*RECORDED DATA:*
╭──
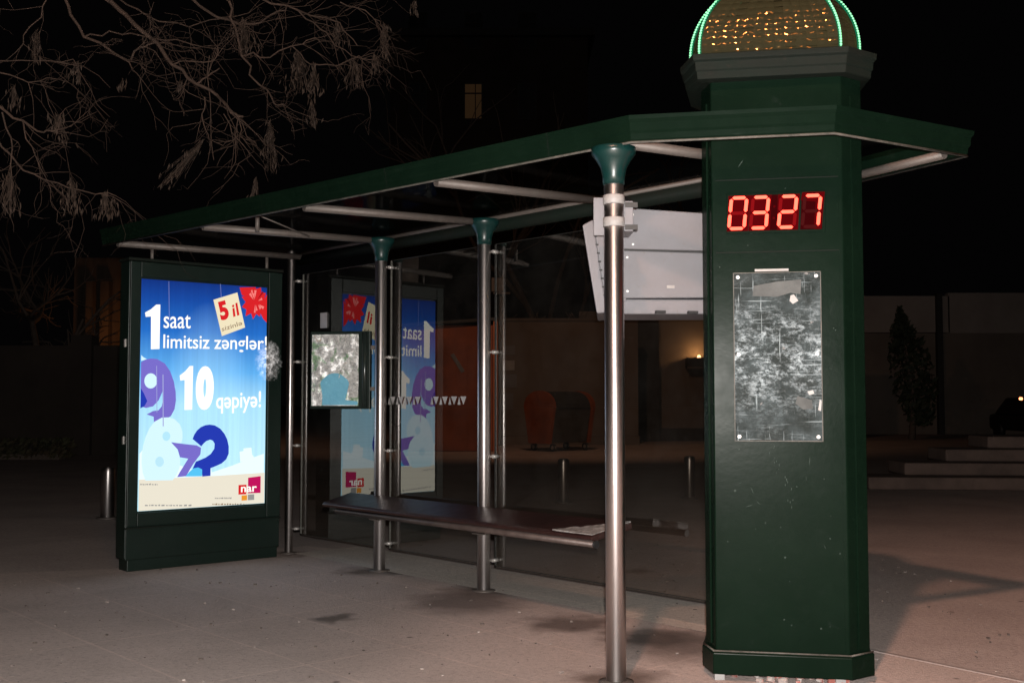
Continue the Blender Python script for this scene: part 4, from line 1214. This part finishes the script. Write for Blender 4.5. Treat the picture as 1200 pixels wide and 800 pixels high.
m = MB(); m.box((FP.x + .072, FP.y + .12, 2.18), (.045, .20, .145)); m.build('clamp_plate', GREY, DS, .004)

# ------------------------------------------------------------------ bare ash tree over the shelter, trunk outside the frame
TR = thing('ash_tree', (-6.4, 9.6, 0), 'bare branching tree with hanging dry seed bunches above the shelter', 'tree')
TD = 8.9


def tp(u, v, y=TD):
    return Vector((U(u, y), y, Z(v, y)))


twig = MB(); tips = []
random.seed(21)


def limb(path, r0, r1, y0=TD, y1=None, lev=2, kids=6, droop=.05):
    y1 = y1 or y0; n_ = len(path); pts = []
    for i, (u, v) in enumerate(path):
        pts.append(tp(u, v, y0 + (y1 - y0) * i / (n_ - 1)))
    sm = []
    for i in range(n_ - 1):
        for k_ in range(3):
            q = pts[i].lerp(pts[i + 1], k_ / 3); sm.append(q + Vector((random.gauss(0, .012), random.gauss(0, .02), random.gauss(0, .012))) if k_ else q)
    sm.append(pts[-1])
    twig.tube(sm, [r0 + (r1 - r0) * i / (len(sm) - 1) for i in range(len(sm))], 6, cap=False)
    for k_ in range(kids):
        j = random.randint(len(sm) // 4, len(sm) - 1); d = (sm[min(j + 1, len(sm) - 1)] - sm[j - 1]).normalized()
        d = (d + Vector((random.gauss(0, .7), random.gauss(0, .6), random.gauss(-.25, .6)))).normalized()
        tips.extend(rec(twig, sm[j], d, random.uniform(.2, .55), max(.0029, r1 * .62), lev, droop, .6, (1, 3), .34))


trunk = [Vector((-6.4, 9.6, 0)), Vector((-6.3, 9.6, 1.6)), Vector((-6.1, 9.5, 3.2)), Vector((-5.7, 9.3, 4.6)), Vector((-5.0, 9.1, 5.6))]
MB().tube(trunk, [.24, .2, .17, .14, .11], 12).build('trunk', WOODG, TR)
twig.tube([trunk[3], tp(-60, -60), tp(40, -70), tp(121, -6)], [.08, .05, .035, .022], 8)
twig.tube([trunk[4], tp(60, -140), tp(200, -70), tp(262, -8)], [.08, .05, .03, .018], 8)
twig.tube([trunk[3], tp(-70, 60, 8.4), tp(-10, 120, 8.2)], [.07, .035, .016], 8)
limb([(121, -6), (150, 22), (179, 46), (196, 71), (225, 94), (250, 108), (267, 129), (281, 133)], .020, .009, kids=9)
limb([(60, -30), (71, 0), (90, 37), (140, 65), (157, 50), (175, 44)], .015, .007, kids=9)
limb([(140, 65), (150, 78), (158, 86)], .006, .003, kids=2, lev=1)
limb([(225, 94), (238, 85), (252, 75)], .009, .005, kids=2, lev=1)
limb([(200, -20), (240, 8), (275, 22), (300, 20), (330, 5)], .014, .006, 9.2, kids=9)
limb([(262, -8), (270, 25), (278, 60), (300, 95), (318, 118), (330, 122)], .012, .005, 9.0, kids=8)
limb([(278, 60), (300, 62), (338, 48), (366, 38)], .008, .004, 9.0, kids=7)
limb([(300, -10), (345, 5), (395, 20), (416, 48)], .010, .004, 9.1, kids=9)
limb([(345, 5), (372, 28), (390, 48), (418, 62)], .007, .003, 9.1, kids=5)
limb([(338, 48), (360, 70), (392, 72), (418, 60), (436, 64)], .006, .0035, 9.1, kids=7, droop=.12)
limb([(395, -5), (425, 5), (443, 18), (447, 34)], .006, .003, 9.2, kids=5)
limb([(196, 71), (210, 66), (245, 66), (250, 50)], .007, .004, kids=6)
limb([(235, 110), (232, 130), (240, 155), (258, 168)], .006, .003, kids=5, lev=1)
limb([(240, 60), (240, 100), (243, 150), (247, 185)], .005, .003, 9.0, kids=4, lev=1)
limb([(258, 130), (275, 160), (290, 180)], .005, .003, 8.9, kids=4, lev=1)
limb([(90, 37), (120, 30), (160, 36), (200, 40), (250, 52)], .007, .004, 9.1, kids=7)
limb([(-10, 120), (20, 138), (45, 152), (62, 148), (64, 132)], .011, .004, 8.2, kids=8)
limb([(-10, 160), (15, 190), (45, 208), (75, 218), (108, 226), (132, 228)], .008, .004, 8.2, kids=8, droop=.14)
limb([(20, 138), (32, 170), (48, 205)], .006, .003, 8.2, kids=5)
limb([(-10, 66), (30, 66), (78, 64)], .005, .003, 8.3, kids=4, lev=1)
limb([(-10, 80), (25, 92), (60, 88)], .006, .003, 8.3, kids=5)
limb([(-5, 128), (8, 170), (8, 230)], .007, .004, 8.2, kids=5, droop=.1)
limb([(48, -15), (25, 25), (10, 55)], .006, .003, 8.5, kids=5, droop=.1)
limb([(130, -10), (165, 12), (215, 25), (255, 15)], .008, .004, 9.2, kids=7)
SEED = pbr('dry_seed', (.052, .031, .020), .8, 0, (.034, .021, .014), 6, .1, 30)
twig.build('branches', pbr('twig_bark', (.078, .046, .032), .85, 0, (.044, .027, .019), 8, .4, 40), TR)


def bunch(u, v, h, w, y, n_=55, lean=0.0):
    m = MB(); top = tp(u, v, y)
    for i in range(n_):
        f = random.random() ** .8; c_ = top + Vector(((random.gauss(0, .35) * w * (.35 + f * .8)) + lean * f * h, random.gauss(0, .35) * w, -h * f))
        d = Vector((random.gauss(0, .3) + lean * .5, random.gauss(0, .3), -1)).normalized(); e = d.orthogonal().normalized(); e.rotate(Matrix.Rotation(random.uniform(0, 6.28), 3, d)) ; s = random.uniform(.022, .036)
        m.add([c_ - d * s, c_ + e * s * .2, c_ + d * s, c_ - e * s * .2], [(0, 1, 2, 3)])
        if i % 2 == 0:
            m.tube([top.lerp(c_, random.uniform(0, .4)), c_], .0016, 3, cap=False)
    m.build('seed_bunch', SEED, TR)


for (u, v, h, w, y, n_, le) in ((33, 28, .26, .09, 8.4, 50, 0), (84, 66, .17, .08, 8.4, 34, -.2), (137, 88, .1, .05, 8.9, 14, 0), (236, 160, .40, .13, 8.9, 90, -.85), (312, 138, .42, .11, 9.0, 95, .05), (298, 205, .2, .07, 8.9, 34, -.2),
                               (345, 55, .34, .16, 9.1, 100, .1), (362, 112, .24, .10, 9.1, 50, .1), (365, 70, .30, .12, 9.1, 60, 0), (412, 64, .24, .16, 9.1, 60, -.1), (436, 58, .16, .06, 9.1, 28, .1), (447, 20, .3, .07, 9.2, 60, .05),
                               (484, -8, .13, .06, 9.2, 30, 0), (392, 18, .2, .1, 9.1, 40, 0), (280, 18, .3, .16, 9.2, 90, 0), (60, 130, .22, .14, 8.2, 60, .2), (78, 208, .26, .13, 8.2, 70, .1), (120, 226, .2, .15, 8.2, 70, .1),
                               (6, 200, .32, .12, 8.2, 80, 0), (8, 95, .2, .1, 8.3, 40, 0), (205, 90, .14, .05, 8.9, 22, 0)):
    bunch(u, v, h, w, y, n_, le)

# ------------------------------------------------------------------ grit and scraps lying on the pavement
m = MB(); rr = random.Random(11)
for i in range(420):
    x, y = rr.uniform(-3.6, 3.2), rr.uniform(4.6, 9.2)
    s = rr.choice((.004, .005, .006, .008, .012)); a = rr.uniform(0, 6.28); b = rr.uniform(0, .5)
    m.box((x, y, s * .3), (s * rr.uniform(1, 2.2), s, s * .6), 0, Matrix.Rotation(a, 3, 'Z') @ Matrix.Rotation(b, 3, 'X'))
tag(m.build('grit', pbr('grit', (.10, .08, .07), .9, 0, (.38, .33, .30), 2.5, .2, 40, lo=.5, hi=.62)), 'loose grit and crumbs scattered over the pavement', 'grit', kind='stuff')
╰──
*SHORT EXERCISE:*
Omitting all pictures, restate exactly the lines of the material from its start through the line that contains "droop, .6, (1, 3), .34))".

*ANSWER TO THE EXERCISE:*
Continue the Blender Python script for this scene: part 4, from line 1214. This part finishes the script. Write for Blender 4.5. Treat the picture as 1200 pixels wide and 800 pixels high.
m = MB(); m.box((FP.x + .072, FP.y + .12, 2.18), (.045, .20, .145)); m.build('clamp_plate', GREY, DS, .004)

# ------------------------------------------------------------------ bare ash tree over the shelter, trunk outside the frame
TR = thing('ash_tree', (-6.4, 9.6, 0), 'bare branching tree with hanging dry seed bunches above the shelter', 'tree')
TD = 8.9


def tp(u, v, y=TD):
    return Vector((U(u, y), y, Z(v, y)))


twig = MB(); tips = []
random.seed(21)


def limb(path, r0, r1, y0=TD, y1=None, lev=2, kids=6, droop=.05):
    y1 = y1 or y0; n_ = len(path); pts = []
    for i, (u, v) in enumerate(path):
        pts.append(tp(u, v, y0 + (y1 - y0) * i / (n_ - 1)))
    sm = []
    for i in range(n_ - 1):
        for k_ in range(3):
            q = pts[i].lerp(pts[i + 1], k_ / 3); sm.append(q + Vector((random.gauss(0, .012), random.gauss(0, .02), random.gauss(0, .012))) if k_ else q)
    sm.append(pts[-1])
    twig.tube(sm, [r0 + (r1 - r0) * i / (len(sm) - 1) for i in range(len(sm))], 6, cap=False)
    for k_ in range(kids):
        j = random.randint(len(sm) // 4, len(sm) - 1); d = (sm[min(j + 1, len(sm) - 1)] - sm[j - 1]).normalized()
        d = (d + Vector((random.gauss(0, .7), random.gauss(0, .6), random.gauss(-.25, .6)))).normalized()
        tips.extend(rec(twig, sm[j], d, random.uniform(.2, .55), max(.0029, r1 * .62), lev, droop, .6, (1, 3), .34))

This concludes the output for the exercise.